Extracted data

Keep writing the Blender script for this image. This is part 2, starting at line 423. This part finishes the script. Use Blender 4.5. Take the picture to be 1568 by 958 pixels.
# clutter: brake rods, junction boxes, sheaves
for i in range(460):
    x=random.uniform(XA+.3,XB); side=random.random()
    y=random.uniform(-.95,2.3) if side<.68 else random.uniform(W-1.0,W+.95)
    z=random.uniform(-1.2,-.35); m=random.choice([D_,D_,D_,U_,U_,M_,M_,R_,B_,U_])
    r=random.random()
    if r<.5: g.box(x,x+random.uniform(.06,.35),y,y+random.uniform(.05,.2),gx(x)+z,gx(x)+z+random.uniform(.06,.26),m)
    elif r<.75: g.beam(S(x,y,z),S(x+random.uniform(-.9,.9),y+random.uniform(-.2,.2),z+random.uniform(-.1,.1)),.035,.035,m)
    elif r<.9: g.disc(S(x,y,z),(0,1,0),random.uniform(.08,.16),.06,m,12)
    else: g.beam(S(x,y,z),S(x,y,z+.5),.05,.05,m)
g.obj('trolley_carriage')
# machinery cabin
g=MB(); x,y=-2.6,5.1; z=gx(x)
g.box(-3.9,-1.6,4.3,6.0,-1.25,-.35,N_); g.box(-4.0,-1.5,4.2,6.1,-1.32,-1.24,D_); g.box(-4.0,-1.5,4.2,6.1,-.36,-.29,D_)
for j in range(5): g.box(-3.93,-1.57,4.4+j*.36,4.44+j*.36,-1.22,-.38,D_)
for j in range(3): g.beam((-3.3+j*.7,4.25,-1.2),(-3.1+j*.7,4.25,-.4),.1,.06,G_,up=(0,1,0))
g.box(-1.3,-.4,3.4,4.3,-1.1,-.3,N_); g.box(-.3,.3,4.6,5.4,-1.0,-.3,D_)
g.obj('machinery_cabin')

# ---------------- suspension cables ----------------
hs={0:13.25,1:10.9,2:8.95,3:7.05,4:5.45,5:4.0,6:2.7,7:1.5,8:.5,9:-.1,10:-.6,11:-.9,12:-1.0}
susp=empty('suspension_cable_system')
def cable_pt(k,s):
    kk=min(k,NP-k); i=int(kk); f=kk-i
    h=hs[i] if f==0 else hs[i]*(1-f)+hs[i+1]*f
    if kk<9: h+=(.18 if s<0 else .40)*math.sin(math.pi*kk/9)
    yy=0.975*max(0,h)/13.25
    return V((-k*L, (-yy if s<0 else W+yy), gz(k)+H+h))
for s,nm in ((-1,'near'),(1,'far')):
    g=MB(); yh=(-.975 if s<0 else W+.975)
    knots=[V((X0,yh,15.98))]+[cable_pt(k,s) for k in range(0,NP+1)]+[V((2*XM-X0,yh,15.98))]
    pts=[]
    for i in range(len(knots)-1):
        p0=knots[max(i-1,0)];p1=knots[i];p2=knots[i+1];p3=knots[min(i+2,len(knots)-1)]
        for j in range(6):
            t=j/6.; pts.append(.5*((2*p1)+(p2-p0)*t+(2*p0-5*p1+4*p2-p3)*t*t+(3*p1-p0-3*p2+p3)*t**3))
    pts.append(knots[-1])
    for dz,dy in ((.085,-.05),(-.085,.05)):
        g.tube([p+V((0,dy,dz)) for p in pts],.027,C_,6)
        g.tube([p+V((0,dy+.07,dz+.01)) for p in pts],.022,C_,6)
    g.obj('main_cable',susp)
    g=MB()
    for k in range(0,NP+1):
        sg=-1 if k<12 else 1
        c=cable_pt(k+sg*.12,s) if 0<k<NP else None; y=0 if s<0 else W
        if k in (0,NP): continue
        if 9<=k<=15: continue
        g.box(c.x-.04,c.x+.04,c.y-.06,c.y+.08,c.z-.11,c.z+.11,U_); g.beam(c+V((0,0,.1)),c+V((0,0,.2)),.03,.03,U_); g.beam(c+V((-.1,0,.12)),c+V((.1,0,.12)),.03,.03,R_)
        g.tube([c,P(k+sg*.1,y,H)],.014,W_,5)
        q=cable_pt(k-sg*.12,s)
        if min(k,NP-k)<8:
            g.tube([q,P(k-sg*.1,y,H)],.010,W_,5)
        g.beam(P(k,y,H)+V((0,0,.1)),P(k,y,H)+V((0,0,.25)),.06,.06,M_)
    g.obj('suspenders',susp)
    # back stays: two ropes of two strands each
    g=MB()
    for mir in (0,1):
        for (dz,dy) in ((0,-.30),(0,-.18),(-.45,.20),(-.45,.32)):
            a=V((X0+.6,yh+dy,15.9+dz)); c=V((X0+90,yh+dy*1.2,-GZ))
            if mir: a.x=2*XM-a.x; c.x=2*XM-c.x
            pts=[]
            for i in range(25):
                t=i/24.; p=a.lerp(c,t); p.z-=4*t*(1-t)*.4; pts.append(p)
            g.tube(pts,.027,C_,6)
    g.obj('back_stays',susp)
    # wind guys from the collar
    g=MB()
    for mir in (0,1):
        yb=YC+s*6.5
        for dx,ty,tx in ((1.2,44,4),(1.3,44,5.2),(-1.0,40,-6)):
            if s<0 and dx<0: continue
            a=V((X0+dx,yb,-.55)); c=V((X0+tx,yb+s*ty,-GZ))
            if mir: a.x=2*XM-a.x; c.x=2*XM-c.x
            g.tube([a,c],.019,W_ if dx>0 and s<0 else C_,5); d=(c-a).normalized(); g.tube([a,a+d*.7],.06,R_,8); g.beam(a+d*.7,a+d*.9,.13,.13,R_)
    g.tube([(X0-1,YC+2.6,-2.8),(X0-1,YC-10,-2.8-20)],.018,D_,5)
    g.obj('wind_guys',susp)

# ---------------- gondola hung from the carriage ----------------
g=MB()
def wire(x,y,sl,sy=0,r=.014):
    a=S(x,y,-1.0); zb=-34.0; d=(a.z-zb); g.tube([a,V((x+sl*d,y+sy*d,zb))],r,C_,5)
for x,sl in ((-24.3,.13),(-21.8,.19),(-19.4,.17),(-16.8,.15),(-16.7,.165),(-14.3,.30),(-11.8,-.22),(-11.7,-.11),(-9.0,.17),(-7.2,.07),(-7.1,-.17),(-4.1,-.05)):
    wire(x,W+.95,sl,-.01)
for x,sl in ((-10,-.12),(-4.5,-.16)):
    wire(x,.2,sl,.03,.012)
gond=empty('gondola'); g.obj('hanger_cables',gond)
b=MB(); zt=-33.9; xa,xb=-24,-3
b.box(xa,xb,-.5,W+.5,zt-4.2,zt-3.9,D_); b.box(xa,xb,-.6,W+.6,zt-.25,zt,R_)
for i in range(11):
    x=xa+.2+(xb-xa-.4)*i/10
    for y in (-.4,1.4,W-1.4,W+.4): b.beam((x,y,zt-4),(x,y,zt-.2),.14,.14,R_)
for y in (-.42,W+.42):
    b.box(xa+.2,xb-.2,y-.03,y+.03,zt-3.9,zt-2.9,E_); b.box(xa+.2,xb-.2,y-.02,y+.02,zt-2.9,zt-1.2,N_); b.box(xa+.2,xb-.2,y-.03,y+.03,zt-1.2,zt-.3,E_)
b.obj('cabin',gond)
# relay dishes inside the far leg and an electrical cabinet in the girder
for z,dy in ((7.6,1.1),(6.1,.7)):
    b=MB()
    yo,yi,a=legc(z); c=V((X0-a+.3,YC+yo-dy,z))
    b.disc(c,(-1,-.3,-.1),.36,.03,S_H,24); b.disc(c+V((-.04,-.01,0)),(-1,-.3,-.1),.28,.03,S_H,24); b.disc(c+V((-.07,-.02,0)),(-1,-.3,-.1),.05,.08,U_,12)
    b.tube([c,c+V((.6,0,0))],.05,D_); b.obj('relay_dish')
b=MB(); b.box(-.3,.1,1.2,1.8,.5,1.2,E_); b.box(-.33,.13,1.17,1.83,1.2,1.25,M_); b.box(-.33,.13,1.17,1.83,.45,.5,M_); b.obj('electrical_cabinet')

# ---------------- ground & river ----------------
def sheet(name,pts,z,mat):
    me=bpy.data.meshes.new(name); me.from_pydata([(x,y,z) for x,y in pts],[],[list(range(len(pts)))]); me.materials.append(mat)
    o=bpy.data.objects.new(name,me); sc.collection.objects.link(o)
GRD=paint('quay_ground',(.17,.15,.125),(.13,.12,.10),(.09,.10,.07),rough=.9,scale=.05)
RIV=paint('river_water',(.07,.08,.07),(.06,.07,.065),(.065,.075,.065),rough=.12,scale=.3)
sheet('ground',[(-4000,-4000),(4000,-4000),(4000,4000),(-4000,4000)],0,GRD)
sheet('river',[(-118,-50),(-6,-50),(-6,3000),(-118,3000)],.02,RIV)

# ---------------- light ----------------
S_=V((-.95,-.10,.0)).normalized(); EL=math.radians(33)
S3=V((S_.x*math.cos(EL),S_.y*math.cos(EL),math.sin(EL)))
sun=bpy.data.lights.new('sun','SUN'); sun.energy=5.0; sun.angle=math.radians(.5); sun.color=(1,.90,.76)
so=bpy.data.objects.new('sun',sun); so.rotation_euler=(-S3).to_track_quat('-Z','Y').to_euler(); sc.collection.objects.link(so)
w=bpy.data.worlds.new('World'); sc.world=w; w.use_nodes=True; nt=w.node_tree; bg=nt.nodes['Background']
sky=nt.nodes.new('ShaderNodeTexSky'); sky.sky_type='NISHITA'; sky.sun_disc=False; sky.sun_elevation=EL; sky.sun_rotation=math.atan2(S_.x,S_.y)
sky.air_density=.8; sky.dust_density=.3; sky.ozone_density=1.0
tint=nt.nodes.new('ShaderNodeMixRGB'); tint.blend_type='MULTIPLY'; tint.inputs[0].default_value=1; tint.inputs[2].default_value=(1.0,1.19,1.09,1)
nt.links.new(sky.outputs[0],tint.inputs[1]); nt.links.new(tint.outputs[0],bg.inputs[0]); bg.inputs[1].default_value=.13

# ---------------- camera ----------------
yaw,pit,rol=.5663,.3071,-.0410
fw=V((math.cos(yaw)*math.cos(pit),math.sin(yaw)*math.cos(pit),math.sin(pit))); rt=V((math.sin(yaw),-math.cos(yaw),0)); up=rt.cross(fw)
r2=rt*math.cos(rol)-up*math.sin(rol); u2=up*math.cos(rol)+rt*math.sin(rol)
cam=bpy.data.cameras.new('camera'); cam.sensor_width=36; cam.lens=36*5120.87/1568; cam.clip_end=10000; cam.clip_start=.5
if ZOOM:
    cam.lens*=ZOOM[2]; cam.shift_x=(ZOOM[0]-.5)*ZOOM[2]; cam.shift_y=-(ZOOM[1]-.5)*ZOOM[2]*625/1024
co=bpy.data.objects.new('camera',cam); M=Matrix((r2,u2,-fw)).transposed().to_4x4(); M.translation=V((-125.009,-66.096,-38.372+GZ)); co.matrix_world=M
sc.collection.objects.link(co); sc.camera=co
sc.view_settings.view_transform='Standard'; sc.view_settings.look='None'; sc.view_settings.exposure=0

---

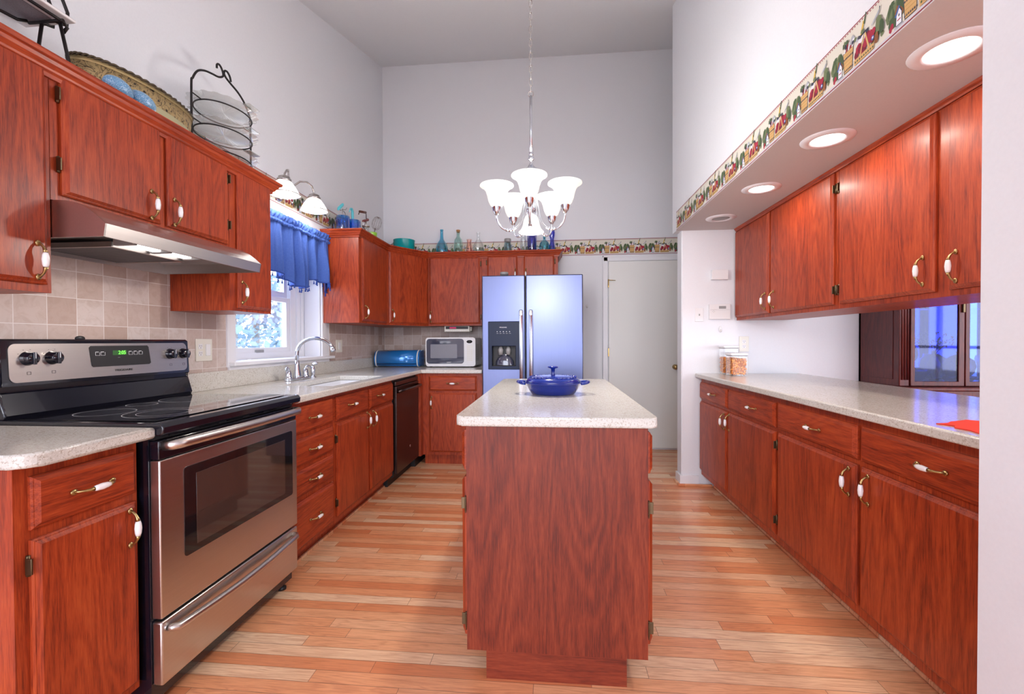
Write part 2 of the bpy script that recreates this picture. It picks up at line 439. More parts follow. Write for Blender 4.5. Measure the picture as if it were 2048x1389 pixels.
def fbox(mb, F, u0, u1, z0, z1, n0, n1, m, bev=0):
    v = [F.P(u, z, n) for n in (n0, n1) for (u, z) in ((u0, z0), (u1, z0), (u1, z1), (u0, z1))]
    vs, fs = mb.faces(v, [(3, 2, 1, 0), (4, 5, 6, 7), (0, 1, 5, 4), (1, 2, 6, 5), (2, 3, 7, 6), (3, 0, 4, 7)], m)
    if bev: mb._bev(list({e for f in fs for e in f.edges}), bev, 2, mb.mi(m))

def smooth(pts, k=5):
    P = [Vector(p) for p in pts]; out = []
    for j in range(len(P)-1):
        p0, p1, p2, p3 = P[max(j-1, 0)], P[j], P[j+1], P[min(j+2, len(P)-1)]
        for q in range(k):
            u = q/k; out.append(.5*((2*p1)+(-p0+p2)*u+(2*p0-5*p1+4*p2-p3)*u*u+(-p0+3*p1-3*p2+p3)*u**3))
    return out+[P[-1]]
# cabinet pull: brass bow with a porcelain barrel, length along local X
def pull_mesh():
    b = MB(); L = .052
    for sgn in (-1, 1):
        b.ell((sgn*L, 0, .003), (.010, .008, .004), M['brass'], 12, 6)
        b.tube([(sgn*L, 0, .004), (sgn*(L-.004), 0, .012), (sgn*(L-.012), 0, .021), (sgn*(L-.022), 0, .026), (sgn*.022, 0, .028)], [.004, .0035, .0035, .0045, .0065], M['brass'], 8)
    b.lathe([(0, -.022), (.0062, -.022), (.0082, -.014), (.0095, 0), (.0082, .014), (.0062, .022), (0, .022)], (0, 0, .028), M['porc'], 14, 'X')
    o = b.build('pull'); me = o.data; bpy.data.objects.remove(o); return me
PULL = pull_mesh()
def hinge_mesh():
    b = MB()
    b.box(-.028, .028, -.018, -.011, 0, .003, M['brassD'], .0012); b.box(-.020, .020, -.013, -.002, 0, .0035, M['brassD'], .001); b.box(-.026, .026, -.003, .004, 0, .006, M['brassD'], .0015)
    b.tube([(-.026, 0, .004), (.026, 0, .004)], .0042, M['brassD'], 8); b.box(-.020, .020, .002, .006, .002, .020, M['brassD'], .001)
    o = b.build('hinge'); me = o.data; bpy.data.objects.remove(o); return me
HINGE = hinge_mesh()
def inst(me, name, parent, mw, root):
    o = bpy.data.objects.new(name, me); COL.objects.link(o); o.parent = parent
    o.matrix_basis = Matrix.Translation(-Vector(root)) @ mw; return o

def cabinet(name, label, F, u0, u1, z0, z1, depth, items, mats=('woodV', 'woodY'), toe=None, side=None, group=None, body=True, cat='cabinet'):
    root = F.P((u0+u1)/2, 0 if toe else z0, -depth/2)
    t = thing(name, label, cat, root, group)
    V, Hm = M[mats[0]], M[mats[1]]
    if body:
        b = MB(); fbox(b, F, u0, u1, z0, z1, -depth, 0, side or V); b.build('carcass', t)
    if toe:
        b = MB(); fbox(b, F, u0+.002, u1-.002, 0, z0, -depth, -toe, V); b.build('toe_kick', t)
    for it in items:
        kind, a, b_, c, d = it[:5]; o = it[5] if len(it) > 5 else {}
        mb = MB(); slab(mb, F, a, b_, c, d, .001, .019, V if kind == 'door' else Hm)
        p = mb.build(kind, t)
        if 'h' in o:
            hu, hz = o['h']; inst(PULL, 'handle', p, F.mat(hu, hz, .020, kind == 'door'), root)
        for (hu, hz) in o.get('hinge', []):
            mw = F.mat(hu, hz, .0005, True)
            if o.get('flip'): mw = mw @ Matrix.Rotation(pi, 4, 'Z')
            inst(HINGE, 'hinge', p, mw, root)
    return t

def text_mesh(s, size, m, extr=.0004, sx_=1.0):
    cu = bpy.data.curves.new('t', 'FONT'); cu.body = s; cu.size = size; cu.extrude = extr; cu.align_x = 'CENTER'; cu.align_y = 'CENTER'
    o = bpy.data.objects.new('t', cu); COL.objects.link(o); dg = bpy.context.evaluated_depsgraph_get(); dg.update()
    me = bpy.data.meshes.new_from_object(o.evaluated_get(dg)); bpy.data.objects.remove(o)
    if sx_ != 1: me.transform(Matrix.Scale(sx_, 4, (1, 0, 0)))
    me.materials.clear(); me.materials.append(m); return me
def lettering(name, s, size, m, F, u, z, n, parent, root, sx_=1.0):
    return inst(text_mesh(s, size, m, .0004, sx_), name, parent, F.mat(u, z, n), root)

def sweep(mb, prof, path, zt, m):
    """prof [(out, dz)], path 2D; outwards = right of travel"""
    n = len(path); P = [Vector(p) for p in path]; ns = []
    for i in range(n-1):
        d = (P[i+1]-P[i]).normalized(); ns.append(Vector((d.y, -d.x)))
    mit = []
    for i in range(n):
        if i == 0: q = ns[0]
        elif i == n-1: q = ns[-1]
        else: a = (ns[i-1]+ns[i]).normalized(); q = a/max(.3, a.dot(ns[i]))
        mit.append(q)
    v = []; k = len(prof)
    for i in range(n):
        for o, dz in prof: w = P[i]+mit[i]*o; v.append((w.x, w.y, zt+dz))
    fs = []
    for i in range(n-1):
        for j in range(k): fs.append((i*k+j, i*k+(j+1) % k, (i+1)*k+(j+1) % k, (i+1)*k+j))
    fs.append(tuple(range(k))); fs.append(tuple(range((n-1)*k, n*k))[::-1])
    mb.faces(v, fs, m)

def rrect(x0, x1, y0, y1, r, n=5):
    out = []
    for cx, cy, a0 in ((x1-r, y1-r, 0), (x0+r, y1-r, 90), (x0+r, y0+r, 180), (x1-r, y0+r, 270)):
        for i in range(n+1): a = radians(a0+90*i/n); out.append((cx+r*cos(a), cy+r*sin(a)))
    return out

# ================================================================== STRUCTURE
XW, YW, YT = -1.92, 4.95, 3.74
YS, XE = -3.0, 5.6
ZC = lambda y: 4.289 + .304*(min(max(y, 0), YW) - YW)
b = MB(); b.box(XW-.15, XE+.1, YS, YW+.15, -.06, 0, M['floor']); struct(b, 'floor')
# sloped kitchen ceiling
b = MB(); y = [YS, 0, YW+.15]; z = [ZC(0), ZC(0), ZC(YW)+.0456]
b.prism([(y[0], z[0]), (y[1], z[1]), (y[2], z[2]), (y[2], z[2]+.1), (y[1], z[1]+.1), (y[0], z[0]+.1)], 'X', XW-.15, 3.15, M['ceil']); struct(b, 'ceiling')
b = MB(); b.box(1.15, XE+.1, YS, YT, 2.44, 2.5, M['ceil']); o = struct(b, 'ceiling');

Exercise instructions
Within the material above, extract exactly the lines that start at the line containing "Write part 2" and stop after the line containing "bev, 2, mb.mi(m))", and only those.

Exercise solution
Write part 2 of the bpy script that recreates this picture. It picks up at line 439. More parts follow. Write for Blender 4.5. Measure the picture as if it were 2048x1389 pixels.
def fbox(mb, F, u0, u1, z0, z1, n0, n1, m, bev=0):
    v = [F.P(u, z, n) for n in (n0, n1) for (u, z) in ((u0, z0), (u1, z0), (u1, z1), (u0, z1))]
    vs, fs = mb.faces(v, [(3, 2, 1, 0), (4, 5, 6, 7), (0, 1, 5, 4), (1, 2, 6, 5), (2, 3, 7, 6), (3, 0, 4, 7)], m)
    if bev: mb._bev(list({e for f in fs for e in f.edges}), bev, 2, mb.mi(m))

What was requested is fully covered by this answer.